Parallelism, multiprocessing and synchronization¶
Parallelism consist in executing several part of your program in parallel. With Owlready (and Python in general), it is recommended to use multi-process parallelism, rather than multithreading, because Python has poor multithreading supports (due to its global interpreter lock).
Two difficulties arise when using parallelism:
- Sharing data between processes is complex. When using Owlready, the easier solution is to put the quadstore with the ontology data on disk.
- Sensible parts of the code must be synchronized, e.g. one should avoid that severa processes write in the quadstore at the same time.
Several web application servers use multiple processes, and thus you will also encounter these difficulties when using them.
Synchronization¶
For using Owlready with multiple processes, and sharing the quadstore between processes, you need to:
- Store the quadstore on disk.
- Open the quadstore in non-exclusive mode (exclusive = False in set_backend()).
- Perform each modification to an ontology inside a “with ontology:” block. Owlready maintain a lock for each quadstore, which prevents multiple writes at the same time. Thus, for improving performances, you should also avoid long computation inside “with ontology:” blocks.
- Call World.save() at the end of each “with ontology:” block, in order to commit the changes to the quadstore database.
Multiprocessing with Gunicorn¶
This section gives a small example of a multi-process server using a shared Owlready quadstore.

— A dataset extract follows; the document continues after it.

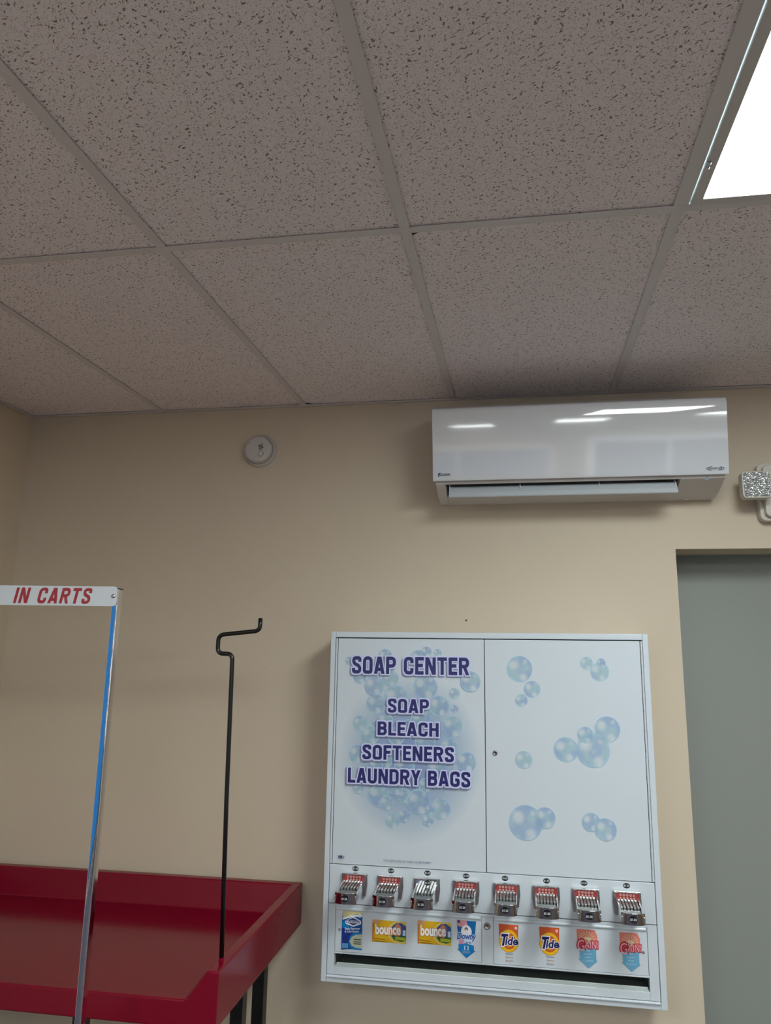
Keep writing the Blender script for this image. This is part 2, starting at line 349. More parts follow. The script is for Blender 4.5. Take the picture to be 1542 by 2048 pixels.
# ---------------------------------------------------------------- ceiling light panels
M_lens = bpy.data.materials.new('prismatic_lens'); M_lens.use_nodes = True; nt = M_lens.node_tree; b = nt.nodes['Principled BSDF']
b.inputs['Base Color'].default_value = (.9, .93, .95, 1); b.inputs['Emission Color'].default_value = (.93, 1, .99, 1); b.inputs['Emission Strength'].default_value = LAMP
M_frame = mat('light_frame_paint', (.60, .58, .58), .4, srgb=False)
M_clip = mat('steel_clip', (.55, .55, .56), .3, 1, srgb=False)
def troffer(bar, row, label):
    x0, x1 = xs[xs.index(bars[bar])], xs[xs.index(bars[bar]) + 1]; y1, y0 = ys[row], ys[row + 1]
    t = thing('ceiling_light', label, 'ceiling light', (x0 + .305, (y0 + y1) / 2, H), 'lay-in ceiling light panels')
    ox, oy = -(x0 + .305), -(y0 + y1) / 2
    a0, a1, b0, b1 = x0 + .0235, x1 - .0235, y0 + .014, y1 - .0085     # door frame outer edge
    w = .0225
    bm = bmesh.new()
    for (p, q, r_, s_) in ((a0, a0 + w, b0, b1), (a1 - w, a1, b0, b1), (a0 + w, a1 - w, b0, b0 + w), (a0 + w, a1 - w, b1 - w, b1)):
        box(bm, p + ox, q + ox, r_ + oy, s_ + oy, -.0015, .006)
    obj('frame', bm, M_frame, t, bevel=.0012)
    bm = bmesh.new()
    for (p, q) in ((x0 + .0115, x0 + .0194), (x1 - .0194, x1 - .0115)): box(bm, p + ox, q + ox, y0 + .012 + oy, y1 - .0085 + oy, .0003, .004)
    obj('rim', bm, M_grid, t)
    bm = bmesh.new(); box(bm, a0 + w - .002 + ox, a1 - w + .002 + ox, b0 + w - .002 + oy, b1 - w + .002 + oy, .0015, .004); obj('diffuser', bm, M_lens, t)
    # housing above the frame, its lit inside glimpsed through the slit beside the frame
    bm = bmesh.new(); box(bm, x0 + .0125 + ox, x1 - .0125 + ox, y0 + .0125 + oy, y1 - .0085 + oy, .012, .09); obj('housing', bm, M_slit, t)
    for yy in (y1 - .15, y0 + .18):
        for xx, sg in ((a0, 1), (a1, -1)):
            bm = bmesh.new()
            box(bm, xx + ox - .001 * sg, xx + ox + .006 * sg, yy + oy - .010, yy + oy + .010, -.004, -.001); cyl(bm, (xx + ox + .006 * sg, yy + oy - .010, -.003), (xx + ox + .006 * sg, yy + oy - .004, -.003), .003, n=10); cyl(bm, (xx + ox + .006 * sg, yy + oy + .004, -.003), (xx + ox + .006 * sg, yy + oy + .010, -.003), .003, n=10)
            obj('latch', bm, M_clip, t)
    return t
M_slit = mat('lit_housing_inside', (.35, .40, .42), .5, srgb=False, emis=(.72, .95, 1, .045))
labels = ['glowing white ceiling light panel at the upper right, nearest the air conditioner', 'glowing ceiling light panel behind the viewer on the left side', 'glowing ceiling light panel in line behind the nearest panel', 'glowing ceiling light panel behind the viewer at the far right', 'glowing ceiling light panel near the front windows']
for (bi, r), lb in zip(troffers, labels): troffer(bi, r, lb)

# ---------------------------------------------------------------- smoke detector
sd = thing('smoke_detector', 'round white smoke detector mounted high on the beige wall left of the air conditioner', 'smoke detector', (-.784, 0, 2.5575))
bm = bmesh.new(); lathe(bm, [(.068, 0), (.068, .006), (.064, .011), (.0575, .013), (.0575, .008), (0, .008)], (0, 0, 0)); obj('mounting_ring', bm, mat('detector_ring', (.50, .47, .42), .45, srgb=False), sd, smooth=True)
bm = bmesh.new(); lathe(bm, [(.056, .008), (.056, .030), (.0525, .037), (.045, .040), (.022, .0415), (0, .042)], (0, 0, 0)); obj('cover', bm, M_det, sd, smooth=True)
bm = bmesh.new()
for k, (dx, w) in enumerate(((.004, .007), (-.001, .015), (-.0005, .021), (.001, .021), (.0, .015), (-.004, .007))):
    zz = .0195 - k * .0046; xx = .016 + dx
    v = [(xx - w / 2, zz + w * .12), (xx + w / 2, zz - w * .12), (xx + w / 2, zz - .0024 - w * .12), (xx - w / 2, zz - .0024 + w * .12)]
    prism(bm, v, 'y', -.0425, -.040)
cyl(bm, (-.033, -.0418, .027), (-.033, -.039, .027), .0016, n=10)
obj('sounder_slot', bm, M_gap, sd)
bm = bmesh.new(); lathe(bm, [(.0105, 0), (.0105, .0022), (.0085, .003), (0, .0032)], (.0165, -.0412, -.0215), n=28); obj('test_button', bm, mat('button_plastic', (.60, .57, .54), .35, srgb=False), sd, smooth=True)
bm = bmesh.new(); lathe(bm, [(.0118, 0), (.0118, .0006), (.0105, .0006), (.0105, 0)], (.0165, -.0412, -.0215), n=28); obj('button_gap', bm, M_gap, sd)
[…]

The example uses Flask and Gunicorn. It provides 2 URL: the first one (/gen) creates 5 new instances of the C class. The second (/test) returns the ID of the current process and the number of instances in the quadstore.
import sys, os, flask, time
from owlready2 import *
default_world.set_backend(filename = "/tmp/t.sqlite3", exclusive = False)
onto = get_ontology("http://test.org/onto.owl")
with onto:
class C(Thing): pass
default_world.save()
app = flask.Flask("OwlreadyBench")
@app.route("/gen")
def gen():
with onto:
for i in range(5):
c = C()
c.label = [os.getpid()]
print(c, c.storid)
default_world.save()
return ""
@app.route("/test")
def test():
time.sleep(0.02)
nb = len(list(C.instances()))
return "%s %s" % (os.getpid(), nb)
You can run this server in multiprocessor mode with Gunicorn as follows:
gunicorn -b 127.0.0.1:5000 --preload -w 5 --worker-class=gevent test:app
where “test” is the previous file’s name (without “.py”), and 5 in “-w 5” is recommended to be the number of CPU plus 1 (here, my computer has 4 CPU, thus -w 5).
Then, after running the server, you can use the following script to make 100 concurrent calls to /gen, and then 10 concurrent calls to /test:
from urllib.request import *
import eventlet, eventlet.green.urllib.request
def fetch(url): return eventlet.green.urllib.request.urlopen(url).read()
urls = ["http://localhost:5000/gen"] * 100
pool = eventlet.GreenPool()
for body in pool.imap(fetch, urls): pass
urls = ["http://localhost:5000/test"] * 10
pool = eventlet.GreenPool()
for body in pool.imap(fetch, urls): print(body)
As the 10 calls to /test are executed by different processes, this allows to verify that the various processes have access to all the created instances (normally, 500 instances).